At the top of January, when #MeToo was at peak visibility, the Golden Globes dared to go forth with yet another white dude at the helm, Seth Meyers. Make no mistake about it, women held their own at the Globes this year. A number of them brought activists along as their official dates, and nearly everyone wore Black in solidarity with #MeToo and Time's Up. But the allyship from men simply wasn’t there. Meyers’ made his best efforts to check his own privilege with a funny monologue where he had women and marginalised groups deliver the punchline of jokes he set up. But viewers had to rely on Oprah and the other women in attendance for the full show of solidarity, support, and validation.
Even the Grammys, which is all about music, couldn’t escape the allure of a white man in a suit. James Corden hosted the event in New York City this year. Madison Square Garden was full of minorities who took up space both on and off the stage. There were also a hefty number of diverse nominees (people of colour are often more appreciated as musicians). But as the winners were announced, the reality of music industry sexism and elitism was more apparent than ever. Despite women delivering some of the most powerful performances of the night, they were snubbed in a major way, especially women of colour. Rihanna hitting the gwara gwara couldn’t change that.

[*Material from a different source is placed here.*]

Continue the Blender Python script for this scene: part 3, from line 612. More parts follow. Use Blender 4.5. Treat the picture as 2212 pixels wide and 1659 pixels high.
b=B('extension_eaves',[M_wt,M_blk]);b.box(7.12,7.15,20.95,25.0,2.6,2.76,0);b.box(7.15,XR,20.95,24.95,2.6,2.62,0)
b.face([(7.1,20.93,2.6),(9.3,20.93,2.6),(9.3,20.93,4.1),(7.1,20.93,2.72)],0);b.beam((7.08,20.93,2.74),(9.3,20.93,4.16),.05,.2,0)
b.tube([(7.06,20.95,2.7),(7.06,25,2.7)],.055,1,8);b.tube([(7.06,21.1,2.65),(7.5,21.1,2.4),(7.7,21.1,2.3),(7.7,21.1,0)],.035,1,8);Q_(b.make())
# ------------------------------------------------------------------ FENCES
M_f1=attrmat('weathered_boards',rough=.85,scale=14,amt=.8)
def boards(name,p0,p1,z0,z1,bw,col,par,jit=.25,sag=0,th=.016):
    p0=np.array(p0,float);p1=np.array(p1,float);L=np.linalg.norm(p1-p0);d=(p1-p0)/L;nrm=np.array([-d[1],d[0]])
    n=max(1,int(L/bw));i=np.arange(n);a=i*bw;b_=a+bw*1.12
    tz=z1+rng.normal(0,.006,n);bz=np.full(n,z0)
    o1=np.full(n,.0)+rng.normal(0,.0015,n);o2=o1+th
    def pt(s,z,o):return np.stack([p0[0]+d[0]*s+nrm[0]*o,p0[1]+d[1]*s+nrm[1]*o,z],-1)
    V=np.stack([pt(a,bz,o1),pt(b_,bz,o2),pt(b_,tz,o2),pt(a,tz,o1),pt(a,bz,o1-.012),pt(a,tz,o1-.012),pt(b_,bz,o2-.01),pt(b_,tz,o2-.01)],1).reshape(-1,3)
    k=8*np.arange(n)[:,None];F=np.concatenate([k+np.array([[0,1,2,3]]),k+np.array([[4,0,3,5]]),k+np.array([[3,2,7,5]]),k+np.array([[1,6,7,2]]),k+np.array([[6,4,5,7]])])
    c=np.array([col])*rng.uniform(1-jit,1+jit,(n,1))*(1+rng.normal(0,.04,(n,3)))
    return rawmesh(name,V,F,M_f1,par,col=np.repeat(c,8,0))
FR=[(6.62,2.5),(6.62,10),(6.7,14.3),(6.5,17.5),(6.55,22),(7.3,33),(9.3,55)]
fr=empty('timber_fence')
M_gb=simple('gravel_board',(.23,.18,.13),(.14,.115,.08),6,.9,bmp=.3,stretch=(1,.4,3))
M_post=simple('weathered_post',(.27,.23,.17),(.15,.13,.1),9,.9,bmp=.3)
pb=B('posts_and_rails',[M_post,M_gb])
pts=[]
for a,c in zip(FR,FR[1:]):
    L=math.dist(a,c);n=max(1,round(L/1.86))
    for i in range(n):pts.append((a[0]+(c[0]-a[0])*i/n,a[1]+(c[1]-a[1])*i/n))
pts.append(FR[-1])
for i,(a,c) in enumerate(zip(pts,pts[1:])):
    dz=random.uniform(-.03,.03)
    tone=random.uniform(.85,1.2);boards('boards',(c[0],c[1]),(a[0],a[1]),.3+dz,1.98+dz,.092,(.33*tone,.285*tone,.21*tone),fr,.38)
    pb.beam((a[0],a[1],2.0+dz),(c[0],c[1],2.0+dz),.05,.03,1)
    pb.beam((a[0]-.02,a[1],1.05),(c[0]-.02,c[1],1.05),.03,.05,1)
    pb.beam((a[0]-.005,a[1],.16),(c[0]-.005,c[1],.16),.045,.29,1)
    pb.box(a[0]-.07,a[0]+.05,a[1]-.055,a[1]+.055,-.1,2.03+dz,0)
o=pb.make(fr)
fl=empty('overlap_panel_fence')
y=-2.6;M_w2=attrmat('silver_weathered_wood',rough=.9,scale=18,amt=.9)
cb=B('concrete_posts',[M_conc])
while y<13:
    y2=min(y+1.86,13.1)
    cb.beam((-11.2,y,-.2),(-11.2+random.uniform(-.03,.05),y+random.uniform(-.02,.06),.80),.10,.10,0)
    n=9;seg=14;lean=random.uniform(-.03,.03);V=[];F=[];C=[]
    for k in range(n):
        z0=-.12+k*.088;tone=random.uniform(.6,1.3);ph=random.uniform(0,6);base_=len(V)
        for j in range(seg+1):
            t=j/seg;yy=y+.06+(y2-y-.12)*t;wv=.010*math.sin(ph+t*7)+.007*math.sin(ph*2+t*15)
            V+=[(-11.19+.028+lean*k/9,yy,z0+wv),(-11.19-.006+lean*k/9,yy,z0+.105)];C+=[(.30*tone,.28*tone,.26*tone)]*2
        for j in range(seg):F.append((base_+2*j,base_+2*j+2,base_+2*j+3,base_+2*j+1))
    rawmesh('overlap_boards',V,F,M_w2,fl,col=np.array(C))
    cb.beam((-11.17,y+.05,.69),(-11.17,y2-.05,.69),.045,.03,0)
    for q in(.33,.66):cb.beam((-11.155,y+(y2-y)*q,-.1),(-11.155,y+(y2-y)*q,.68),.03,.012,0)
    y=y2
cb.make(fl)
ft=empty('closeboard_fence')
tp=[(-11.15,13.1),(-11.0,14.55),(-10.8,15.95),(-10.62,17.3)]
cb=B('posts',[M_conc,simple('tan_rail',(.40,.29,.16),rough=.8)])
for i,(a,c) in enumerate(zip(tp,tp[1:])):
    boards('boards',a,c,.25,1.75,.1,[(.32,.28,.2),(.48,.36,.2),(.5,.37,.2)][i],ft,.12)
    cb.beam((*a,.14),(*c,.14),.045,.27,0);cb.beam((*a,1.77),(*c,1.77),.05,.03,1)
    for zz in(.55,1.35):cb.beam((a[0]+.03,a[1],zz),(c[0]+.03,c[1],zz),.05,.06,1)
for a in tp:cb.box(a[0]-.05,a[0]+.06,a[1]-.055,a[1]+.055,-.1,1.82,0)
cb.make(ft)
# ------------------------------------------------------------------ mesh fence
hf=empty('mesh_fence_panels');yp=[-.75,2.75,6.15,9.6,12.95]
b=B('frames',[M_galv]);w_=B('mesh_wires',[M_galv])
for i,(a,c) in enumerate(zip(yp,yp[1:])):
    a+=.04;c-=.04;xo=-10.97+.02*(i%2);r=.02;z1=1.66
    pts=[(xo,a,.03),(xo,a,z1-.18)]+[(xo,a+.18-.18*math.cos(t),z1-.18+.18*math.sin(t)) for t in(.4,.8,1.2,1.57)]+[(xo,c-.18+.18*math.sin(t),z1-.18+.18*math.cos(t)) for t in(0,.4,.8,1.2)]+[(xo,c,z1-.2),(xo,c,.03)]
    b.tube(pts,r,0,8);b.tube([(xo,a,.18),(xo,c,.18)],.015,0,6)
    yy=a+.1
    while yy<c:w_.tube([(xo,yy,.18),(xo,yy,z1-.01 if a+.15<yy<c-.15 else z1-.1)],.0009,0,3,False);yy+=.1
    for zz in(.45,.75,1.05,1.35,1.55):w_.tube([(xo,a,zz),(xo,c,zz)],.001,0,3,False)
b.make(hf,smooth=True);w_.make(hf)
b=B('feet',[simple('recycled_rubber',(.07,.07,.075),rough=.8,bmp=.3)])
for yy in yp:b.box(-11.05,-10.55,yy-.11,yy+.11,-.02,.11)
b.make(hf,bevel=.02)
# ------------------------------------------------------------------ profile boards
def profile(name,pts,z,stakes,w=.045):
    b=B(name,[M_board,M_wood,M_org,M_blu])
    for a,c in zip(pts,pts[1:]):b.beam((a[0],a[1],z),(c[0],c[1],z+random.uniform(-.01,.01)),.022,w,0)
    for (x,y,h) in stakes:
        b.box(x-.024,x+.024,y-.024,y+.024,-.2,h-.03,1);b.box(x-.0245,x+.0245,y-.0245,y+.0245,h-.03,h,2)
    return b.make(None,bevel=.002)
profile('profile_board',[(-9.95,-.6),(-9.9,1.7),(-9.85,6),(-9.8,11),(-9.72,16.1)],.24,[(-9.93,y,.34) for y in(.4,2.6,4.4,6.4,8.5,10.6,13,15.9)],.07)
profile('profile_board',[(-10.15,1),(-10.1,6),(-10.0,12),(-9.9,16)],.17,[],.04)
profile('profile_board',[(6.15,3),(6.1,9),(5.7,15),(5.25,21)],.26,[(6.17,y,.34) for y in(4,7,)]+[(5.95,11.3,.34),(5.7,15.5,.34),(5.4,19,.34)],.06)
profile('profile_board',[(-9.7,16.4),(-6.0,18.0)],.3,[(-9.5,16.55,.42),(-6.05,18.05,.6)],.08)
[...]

If I had to describe this awards season as a whole, I’d say that it was more than a missed opportunity. Last night’s Oscars were the most blatant example of this. The most privileged among us got to chuckle about the injustices of our time without being held accountable for their role in it. All of the time, money, and resources that were poured into production, paying hosts huge sums, and coming up with creative ways to talk about the disenfranchisement of marginalised groups could have actually gone towards making some serious change. Instead of parading Tiffany Haddish around for laughs, acknowledge Girls Trip. Create pipelines for girls and kids of colour to realise their dreams in entertainment. Fund quality arts programs. Hire more women for jobs, including hosting gigs. It’s no longer acceptable to have white men talk about this stuff. It’s time for awarding institutions to do something about.